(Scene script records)
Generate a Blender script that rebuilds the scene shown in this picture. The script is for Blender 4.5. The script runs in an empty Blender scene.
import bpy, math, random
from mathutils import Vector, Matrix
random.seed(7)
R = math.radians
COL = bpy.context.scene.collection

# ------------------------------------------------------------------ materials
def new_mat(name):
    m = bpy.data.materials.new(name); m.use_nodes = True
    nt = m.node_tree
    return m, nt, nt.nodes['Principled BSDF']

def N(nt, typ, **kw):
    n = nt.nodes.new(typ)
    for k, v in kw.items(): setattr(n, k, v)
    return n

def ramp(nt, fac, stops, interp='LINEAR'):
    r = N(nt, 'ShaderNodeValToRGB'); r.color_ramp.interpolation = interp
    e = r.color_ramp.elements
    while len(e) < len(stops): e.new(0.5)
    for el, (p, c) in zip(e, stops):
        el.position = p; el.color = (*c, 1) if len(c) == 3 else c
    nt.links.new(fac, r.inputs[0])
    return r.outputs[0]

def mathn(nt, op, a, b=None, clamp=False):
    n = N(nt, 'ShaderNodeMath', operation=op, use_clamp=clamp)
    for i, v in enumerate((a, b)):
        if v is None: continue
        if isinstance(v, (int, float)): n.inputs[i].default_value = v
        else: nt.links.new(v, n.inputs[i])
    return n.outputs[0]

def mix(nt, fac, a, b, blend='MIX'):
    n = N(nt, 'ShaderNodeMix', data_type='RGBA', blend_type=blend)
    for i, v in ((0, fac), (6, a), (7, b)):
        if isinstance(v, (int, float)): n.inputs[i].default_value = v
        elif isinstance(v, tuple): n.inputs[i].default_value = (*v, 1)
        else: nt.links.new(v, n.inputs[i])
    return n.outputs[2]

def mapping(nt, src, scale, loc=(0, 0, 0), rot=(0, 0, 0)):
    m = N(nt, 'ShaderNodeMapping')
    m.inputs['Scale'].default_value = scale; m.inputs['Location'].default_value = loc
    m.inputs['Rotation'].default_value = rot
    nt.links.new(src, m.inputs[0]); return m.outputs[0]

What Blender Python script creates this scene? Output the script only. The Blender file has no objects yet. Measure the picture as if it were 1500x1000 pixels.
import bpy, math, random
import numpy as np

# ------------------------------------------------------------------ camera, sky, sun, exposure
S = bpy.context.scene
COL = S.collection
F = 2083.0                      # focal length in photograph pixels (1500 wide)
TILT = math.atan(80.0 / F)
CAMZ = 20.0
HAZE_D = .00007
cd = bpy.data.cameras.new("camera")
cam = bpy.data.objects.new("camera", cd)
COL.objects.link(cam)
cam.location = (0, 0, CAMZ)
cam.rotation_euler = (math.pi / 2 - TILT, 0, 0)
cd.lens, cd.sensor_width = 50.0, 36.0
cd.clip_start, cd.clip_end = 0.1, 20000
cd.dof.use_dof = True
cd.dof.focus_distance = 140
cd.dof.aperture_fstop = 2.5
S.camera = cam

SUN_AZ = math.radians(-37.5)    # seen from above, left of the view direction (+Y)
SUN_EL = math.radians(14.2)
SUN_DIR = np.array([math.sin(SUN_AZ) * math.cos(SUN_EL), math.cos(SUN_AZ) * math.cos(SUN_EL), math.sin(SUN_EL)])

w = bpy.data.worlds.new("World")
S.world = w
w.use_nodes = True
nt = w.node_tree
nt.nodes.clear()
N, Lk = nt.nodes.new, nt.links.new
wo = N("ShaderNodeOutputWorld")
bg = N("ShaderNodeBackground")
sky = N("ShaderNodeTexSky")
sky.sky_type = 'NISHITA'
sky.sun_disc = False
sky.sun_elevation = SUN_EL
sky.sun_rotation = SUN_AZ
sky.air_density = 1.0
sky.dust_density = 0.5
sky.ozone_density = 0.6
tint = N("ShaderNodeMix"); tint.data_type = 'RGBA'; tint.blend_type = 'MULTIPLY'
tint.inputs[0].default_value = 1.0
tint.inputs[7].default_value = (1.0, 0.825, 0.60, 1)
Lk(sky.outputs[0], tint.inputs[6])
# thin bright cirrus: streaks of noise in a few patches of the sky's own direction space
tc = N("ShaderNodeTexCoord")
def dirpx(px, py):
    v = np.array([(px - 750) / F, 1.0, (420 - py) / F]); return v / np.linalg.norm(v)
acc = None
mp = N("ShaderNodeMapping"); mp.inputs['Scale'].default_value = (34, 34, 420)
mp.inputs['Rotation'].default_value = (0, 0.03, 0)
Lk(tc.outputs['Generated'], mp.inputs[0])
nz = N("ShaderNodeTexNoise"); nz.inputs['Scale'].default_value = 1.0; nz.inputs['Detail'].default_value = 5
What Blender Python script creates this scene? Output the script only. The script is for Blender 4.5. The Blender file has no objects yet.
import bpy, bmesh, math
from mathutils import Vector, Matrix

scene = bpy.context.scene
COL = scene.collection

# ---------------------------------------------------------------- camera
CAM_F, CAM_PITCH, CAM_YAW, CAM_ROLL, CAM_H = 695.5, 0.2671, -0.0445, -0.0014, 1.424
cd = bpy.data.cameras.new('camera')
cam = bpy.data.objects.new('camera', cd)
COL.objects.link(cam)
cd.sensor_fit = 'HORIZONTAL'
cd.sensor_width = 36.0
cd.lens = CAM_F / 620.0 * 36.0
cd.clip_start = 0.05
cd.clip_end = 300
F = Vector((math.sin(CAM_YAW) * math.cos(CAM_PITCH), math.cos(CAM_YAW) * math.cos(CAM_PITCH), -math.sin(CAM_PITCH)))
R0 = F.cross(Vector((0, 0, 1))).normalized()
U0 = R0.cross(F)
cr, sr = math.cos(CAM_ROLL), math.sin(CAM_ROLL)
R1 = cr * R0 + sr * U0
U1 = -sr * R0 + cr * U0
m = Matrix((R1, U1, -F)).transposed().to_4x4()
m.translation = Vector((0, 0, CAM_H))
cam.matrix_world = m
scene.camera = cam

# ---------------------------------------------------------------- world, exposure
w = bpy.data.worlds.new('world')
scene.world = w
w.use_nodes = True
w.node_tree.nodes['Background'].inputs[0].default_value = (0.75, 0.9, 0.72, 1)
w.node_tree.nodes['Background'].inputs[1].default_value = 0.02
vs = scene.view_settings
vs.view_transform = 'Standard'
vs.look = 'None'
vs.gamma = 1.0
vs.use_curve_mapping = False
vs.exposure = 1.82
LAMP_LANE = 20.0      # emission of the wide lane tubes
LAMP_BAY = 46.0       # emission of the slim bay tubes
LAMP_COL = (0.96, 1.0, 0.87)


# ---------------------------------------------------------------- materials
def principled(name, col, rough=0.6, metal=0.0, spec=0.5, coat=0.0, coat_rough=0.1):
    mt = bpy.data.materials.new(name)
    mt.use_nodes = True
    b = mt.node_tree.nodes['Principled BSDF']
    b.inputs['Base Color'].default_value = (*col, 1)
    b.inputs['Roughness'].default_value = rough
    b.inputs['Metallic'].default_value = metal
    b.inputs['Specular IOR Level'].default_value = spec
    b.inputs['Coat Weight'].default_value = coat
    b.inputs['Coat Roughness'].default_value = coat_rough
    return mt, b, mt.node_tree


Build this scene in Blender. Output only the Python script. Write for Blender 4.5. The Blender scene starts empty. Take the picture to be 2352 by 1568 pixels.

**EXERCISE TASK**.
Give the listing again, word for word.

**THE COMPLETED TASK**.
Generate a Blender script that rebuilds the scene shown in this picture. The script is for Blender 4.5. The script runs in an empty Blender scene.
import bpy, math, random
from mathutils import Vector, Matrix
random.seed(7)
R = math.radians
COL = bpy.context.scene.collection

# ------------------------------------------------------------------ materials
def new_mat(name):
    m = bpy.data.materials.new(name); m.use_nodes = True
    nt = m.node_tree
    return m, nt, nt.nodes['Principled BSDF']

def N(nt, typ, **kw):
    n = nt.nodes.new(typ)
    for k, v in kw.items(): setattr(n, k, v)
    return n

def ramp(nt, fac, stops, interp='LINEAR'):
    r = N(nt, 'ShaderNodeValToRGB'); r.color_ramp.interpolation = interp
    e = r.color_ramp.elements
    while len(e) < len(stops): e.new(0.5)
    for el, (p, c) in zip(e, stops):
        el.position = p; el.color = (*c, 1) if len(c) == 3 else c
    nt.links.new(fac, r.inputs[0])
    return r.outputs[0]

def mathn(nt, op, a, b=None, clamp=False):
    n = N(nt, 'ShaderNodeMath', operation=op, use_clamp=clamp)
    for i, v in enumerate((a, b)):
        if v is None: continue
        if isinstance(v, (int, float)): n.inputs[i].default_value = v
        else: nt.links.new(v, n.inputs[i])
    return n.outputs[0]

def mix(nt, fac, a, b, blend='MIX'):
    n = N(nt, 'ShaderNodeMix', data_type='RGBA', blend_type=blend)
    for i, v in ((0, fac), (6, a), (7, b)):
        if isinstance(v, (int, float)): n.inputs[i].default_value = v
        elif isinstance(v, tuple): n.inputs[i].default_value = (*v, 1)
        else: nt.links.new(v, n.inputs[i])
    return n.outputs[2]

def mapping(nt, src, scale, loc=(0, 0, 0), rot=(0, 0, 0)):
    m = N(nt, 'ShaderNodeMapping')
    m.inputs['Scale'].default_value = scale; m.inputs['Location'].default_value = loc
    m.inputs['Rotation'].default_value = rot
    nt.links.new(src, m.inputs[0]); return m.outputs[0]

What Blender Python script creates this scene? Output the script only. The Blender file has no objects yet. Measure the picture as if it were 1500x1000 pixels.
import bpy, math, random
import numpy as np

# ------------------------------------------------------------------ camera, sky, sun, exposure
S = bpy.context.scene
COL = S.collection
F = 2083.0                      # focal length in photograph pixels (1500 wide)
TILT = math.atan(80.0 / F)
CAMZ = 20.0
HAZE_D = .00007
cd = bpy.data.cameras.new("camera")
cam = bpy.data.objects.new("camera", cd)
COL.objects.link(cam)
cam.location = (0, 0, CAMZ)
cam.rotation_euler = (math.pi / 2 - TILT, 0, 0)
cd.lens, cd.sensor_width = 50.0, 36.0
cd.clip_start, cd.clip_end = 0.1, 20000
cd.dof.use_dof = True
cd.dof.focus_distance = 140
cd.dof.aperture_fstop = 2.5
S.camera = cam

SUN_AZ = math.radians(-37.5)    # seen from above, left of the view direction (+Y)
SUN_EL = math.radians(14.2)
SUN_DIR = np.array([math.sin(SUN_AZ) * math.cos(SUN_EL), math.cos(SUN_AZ) * math.cos(SUN_EL), math.sin(SUN_EL)])

w = bpy.data.worlds.new("World")
S.world = w
w.use_nodes = True
nt = w.node_tree
nt.nodes.clear()
N, Lk = nt.nodes.new, nt.links.new
wo = N("ShaderNodeOutputWorld")
bg = N("ShaderNodeBackground")
sky = N("ShaderNodeTexSky")
sky.sky_type = 'NISHITA'
sky.sun_disc = False
sky.sun_elevation = SUN_EL
sky.sun_rotation = SUN_AZ
sky.air_density = 1.0
sky.dust_density = 0.5
sky.ozone_density = 0.6
tint = N("ShaderNodeMix"); tint.data_type = 'RGBA'; tint.blend_type = 'MULTIPLY'
tint.inputs[0].default_value = 1.0
tint.inputs[7].default_value = (1.0, 0.825, 0.60, 1)
Lk(sky.outputs[0], tint.inputs[6])
# thin bright cirrus: streaks of noise in a few patches of the sky's own direction space
tc = N("ShaderNodeTexCoord")
def dirpx(px, py):
    v = np.array([(px - 750) / F, 1.0, (420 - py) / F]); return v / np.linalg.norm(v)
acc = None
mp = N("ShaderNodeMapping"); mp.inputs['Scale'].default_value = (34, 34, 420)
mp.inputs['Rotation'].default_value = (0, 0.03, 0)
Lk(tc.outputs['Generated'], mp.inputs[0])
nz = N("ShaderNodeTexNoise"); nz.inputs['Scale'].default_value = 1.0; nz.inputs['Detail'].default_value = 5
What Blender Python script creates this scene? Output the script only. The script is for Blender 4.5. The Blender file has no objects yet.
import bpy, bmesh, math
from mathutils import Vector, Matrix

scene = bpy.context.scene
COL = scene.collection

# ---------------------------------------------------------------- camera
CAM_F, CAM_PITCH, CAM_YAW, CAM_ROLL, CAM_H = 695.5, 0.2671, -0.0445, -0.0014, 1.424
cd = bpy.data.cameras.new('camera')
cam = bpy.data.objects.new('camera', cd)
COL.objects.link(cam)
cd.sensor_fit = 'HORIZONTAL'
cd.sensor_width = 36.0
cd.lens = CAM_F / 620.0 * 36.0
cd.clip_start = 0.05
cd.clip_end = 300
F = Vector((math.sin(CAM_YAW) * math.cos(CAM_PITCH), math.cos(CAM_YAW) * math.cos(CAM_PITCH), -math.sin(CAM_PITCH)))
R0 = F.cross(Vector((0, 0, 1))).normalized()
U0 = R0.cross(F)
cr, sr = math.cos(CAM_ROLL), math.sin(CAM_ROLL)
R1 = cr * R0 + sr * U0
U1 = -sr * R0 + cr * U0
m = Matrix((R1, U1, -F)).transposed().to_4x4()
m.translation = Vector((0, 0, CAM_H))
cam.matrix_world = m
scene.camera = cam

# ---------------------------------------------------------------- world, exposure
w = bpy.data.worlds.new('world')
scene.world = w
w.use_nodes = True
w.node_tree.nodes['Background'].inputs[0].default_value = (0.75, 0.9, 0.72, 1)
w.node_tree.nodes['Background'].inputs[1].default_value = 0.02
vs = scene.view_settings
vs.view_transform = 'Standard'
vs.look = 'None'
vs.gamma = 1.0
vs.use_curve_mapping = False
vs.exposure = 1.82
LAMP_LANE = 20.0      # emission of the wide lane tubes
LAMP_BAY = 46.0       # emission of the slim bay tubes
LAMP_COL = (0.96, 1.0, 0.87)


# ---------------------------------------------------------------- materials
def principled(name, col, rough=0.6, metal=0.0, spec=0.5, coat=0.0, coat_rough=0.1):
    mt = bpy.data.materials.new(name)
    mt.use_nodes = True
    b = mt.node_tree.nodes['Principled BSDF']
    b.inputs['Base Color'].default_value = (*col, 1)
    b.inputs['Roughness'].default_value = rough
    b.inputs['Metallic'].default_value = metal
    b.inputs['Specular IOR Level'].default_value = spec
    b.inputs['Coat Weight'].default_value = coat
    b.inputs['Coat Roughness'].default_value = coat_rough
    return mt, b, mt.node_tree


Build this scene in Blender. Output only the Python script. Write for Blender 4.5. The Blender scene starts empty. Take the picture to be 2352 by 1568 pixels.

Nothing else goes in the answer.